> DATA SECTION
━━━━━━━━━━━━━━━━
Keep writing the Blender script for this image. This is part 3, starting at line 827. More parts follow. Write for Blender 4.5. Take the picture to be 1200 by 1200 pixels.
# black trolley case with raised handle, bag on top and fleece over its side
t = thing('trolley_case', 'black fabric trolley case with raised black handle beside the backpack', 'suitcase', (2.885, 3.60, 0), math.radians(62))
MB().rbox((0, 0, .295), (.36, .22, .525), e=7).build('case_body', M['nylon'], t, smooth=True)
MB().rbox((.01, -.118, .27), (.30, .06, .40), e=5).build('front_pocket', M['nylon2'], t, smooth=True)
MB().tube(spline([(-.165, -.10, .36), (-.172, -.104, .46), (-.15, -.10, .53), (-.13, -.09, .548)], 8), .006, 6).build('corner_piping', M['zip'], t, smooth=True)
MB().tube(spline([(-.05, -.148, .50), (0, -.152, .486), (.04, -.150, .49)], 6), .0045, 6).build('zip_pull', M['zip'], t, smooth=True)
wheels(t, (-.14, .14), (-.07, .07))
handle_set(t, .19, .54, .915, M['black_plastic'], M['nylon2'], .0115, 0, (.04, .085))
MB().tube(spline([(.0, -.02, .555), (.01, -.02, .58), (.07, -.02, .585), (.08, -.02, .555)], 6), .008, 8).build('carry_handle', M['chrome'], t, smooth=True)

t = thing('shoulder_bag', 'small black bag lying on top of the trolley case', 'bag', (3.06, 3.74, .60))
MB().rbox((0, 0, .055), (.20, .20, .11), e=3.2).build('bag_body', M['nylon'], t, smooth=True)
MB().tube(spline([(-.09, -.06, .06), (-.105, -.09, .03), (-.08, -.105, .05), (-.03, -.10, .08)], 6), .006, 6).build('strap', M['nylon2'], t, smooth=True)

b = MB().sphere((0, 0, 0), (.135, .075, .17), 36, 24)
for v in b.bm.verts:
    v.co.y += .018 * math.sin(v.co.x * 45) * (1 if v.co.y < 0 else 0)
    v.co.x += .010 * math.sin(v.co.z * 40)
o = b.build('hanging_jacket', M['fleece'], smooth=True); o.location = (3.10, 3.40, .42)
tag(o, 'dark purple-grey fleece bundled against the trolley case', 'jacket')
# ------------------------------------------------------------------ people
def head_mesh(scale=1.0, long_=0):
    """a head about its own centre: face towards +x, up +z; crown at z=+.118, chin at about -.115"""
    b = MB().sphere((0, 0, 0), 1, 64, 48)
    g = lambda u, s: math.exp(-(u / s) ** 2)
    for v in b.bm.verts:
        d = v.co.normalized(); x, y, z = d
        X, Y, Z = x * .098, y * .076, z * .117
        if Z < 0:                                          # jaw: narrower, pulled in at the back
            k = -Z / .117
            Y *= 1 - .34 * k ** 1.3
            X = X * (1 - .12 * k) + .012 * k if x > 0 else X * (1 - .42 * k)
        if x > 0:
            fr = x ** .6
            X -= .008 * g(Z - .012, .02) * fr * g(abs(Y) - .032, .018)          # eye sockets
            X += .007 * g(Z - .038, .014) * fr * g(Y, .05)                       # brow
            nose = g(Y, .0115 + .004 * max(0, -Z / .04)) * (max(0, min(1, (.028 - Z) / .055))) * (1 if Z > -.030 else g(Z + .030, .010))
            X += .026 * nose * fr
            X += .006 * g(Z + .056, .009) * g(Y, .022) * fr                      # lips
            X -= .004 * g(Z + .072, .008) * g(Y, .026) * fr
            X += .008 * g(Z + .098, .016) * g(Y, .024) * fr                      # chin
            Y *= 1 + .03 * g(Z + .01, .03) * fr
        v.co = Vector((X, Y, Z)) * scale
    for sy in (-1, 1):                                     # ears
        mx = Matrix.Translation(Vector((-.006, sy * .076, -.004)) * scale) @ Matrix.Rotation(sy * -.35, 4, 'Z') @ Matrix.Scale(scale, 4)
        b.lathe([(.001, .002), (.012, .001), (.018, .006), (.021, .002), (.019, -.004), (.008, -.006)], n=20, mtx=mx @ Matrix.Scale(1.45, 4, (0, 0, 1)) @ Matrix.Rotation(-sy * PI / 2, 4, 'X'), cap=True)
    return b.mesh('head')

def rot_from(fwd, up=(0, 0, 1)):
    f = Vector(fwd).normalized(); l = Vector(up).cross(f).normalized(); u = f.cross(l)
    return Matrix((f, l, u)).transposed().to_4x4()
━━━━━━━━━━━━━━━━
> WHAT IS REQUIRED
Each line above is to be repeated exactly.

> RESPONSE TO THE TASK
Keep writing the Blender script for this image. This is part 3, starting at line 827. More parts follow. Write for Blender 4.5. Take the picture to be 1200 by 1200 pixels.
# black trolley case with raised handle, bag on top and fleece over its side
t = thing('trolley_case', 'black fabric trolley case with raised black handle beside the backpack', 'suitcase', (2.885, 3.60, 0), math.radians(62))
MB().rbox((0, 0, .295), (.36, .22, .525), e=7).build('case_body', M['nylon'], t, smooth=True)
MB().rbox((.01, -.118, .27), (.30, .06, .40), e=5).build('front_pocket', M['nylon2'], t, smooth=True)
MB().tube(spline([(-.165, -.10, .36), (-.172, -.104, .46), (-.15, -.10, .53), (-.13, -.09, .548)], 8), .006, 6).build('corner_piping', M['zip'], t, smooth=True)
MB().tube(spline([(-.05, -.148, .50), (0, -.152, .486), (.04, -.150, .49)], 6), .0045, 6).build('zip_pull', M['zip'], t, smooth=True)
wheels(t, (-.14, .14), (-.07, .07))
handle_set(t, .19, .54, .915, M['black_plastic'], M['nylon2'], .0115, 0, (.04, .085))
MB().tube(spline([(.0, -.02, .555), (.01, -.02, .58), (.07, -.02, .585), (.08, -.02, .555)], 6), .008, 8).build('carry_handle', M['chrome'], t, smooth=True)

t = thing('shoulder_bag', 'small black bag lying on top of the trolley case', 'bag', (3.06, 3.74, .60))
MB().rbox((0, 0, .055), (.20, .20, .11), e=3.2).build('bag_body', M['nylon'], t, smooth=True)
MB().tube(spline([(-.09, -.06, .06), (-.105, -.09, .03), (-.08, -.105, .05), (-.03, -.10, .08)], 6), .006, 6).build('strap', M['nylon2'], t, smooth=True)

b = MB().sphere((0, 0, 0), (.135, .075, .17), 36, 24)
for v in b.bm.verts:
    v.co.y += .018 * math.sin(v.co.x * 45) * (1 if v.co.y < 0 else 0)
    v.co.x += .010 * math.sin(v.co.z * 40)
o = b.build('hanging_jacket', M['fleece'], smooth=True); o.location = (3.10, 3.40, .42)
tag(o, 'dark purple-grey fleece bundled against the trolley case', 'jacket')
# ------------------------------------------------------------------ people
def head_mesh(scale=1.0, long_=0):
    """a head about its own centre: face towards +x, up +z; crown at z=+.118, chin at about -.115"""
    b = MB().sphere((0, 0, 0), 1, 64, 48)
    g = lambda u, s: math.exp(-(u / s) ** 2)
    for v in b.bm.verts:
        d = v.co.normalized(); x, y, z = d
        X, Y, Z = x * .098, y * .076, z * .117
        if Z < 0:                                          # jaw: narrower, pulled in at the back
            k = -Z / .117
            Y *= 1 - .34 * k ** 1.3
            X = X * (1 - .12 * k) + .012 * k if x > 0 else X * (1 - .42 * k)
        if x > 0:
            fr = x ** .6
            X -= .008 * g(Z - .012, .02) * fr * g(abs(Y) - .032, .018)          # eye sockets
            X += .007 * g(Z - .038, .014) * fr * g(Y, .05)                       # brow
            nose = g(Y, .0115 + .004 * max(0, -Z / .04)) * (max(0, min(1, (.028 - Z) / .055))) * (1 if Z > -.030 else g(Z + .030, .010))
            X += .026 * nose * fr
            X += .006 * g(Z + .056, .009) * g(Y, .022) * fr                      # lips
            X -= .004 * g(Z + .072, .008) * g(Y, .026) * fr
            X += .008 * g(Z + .098, .016) * g(Y, .024) * fr                      # chin
            Y *= 1 + .03 * g(Z + .01, .03) * fr
        v.co = Vector((X, Y, Z)) * scale
    for sy in (-1, 1):                                     # ears
        mx = Matrix.Translation(Vector((-.006, sy * .076, -.004)) * scale) @ Matrix.Rotation(sy * -.35, 4, 'Z') @ Matrix.Scale(scale, 4)
        b.lathe([(.001, .002), (.012, .001), (.018, .006), (.021, .002), (.019, -.004), (.008, -.006)], n=20, mtx=mx @ Matrix.Scale(1.45, 4, (0, 0, 1)) @ Matrix.Rotation(-sy * PI / 2, 4, 'X'), cap=True)
    return b.mesh('head')

def rot_from(fwd, up=(0, 0, 1)):
    f = Vector(fwd).normalized(); l = Vector(up).cross(f).normalized(); u = f.cross(l)
    return Matrix((f, l, u)).transposed().to_4x4()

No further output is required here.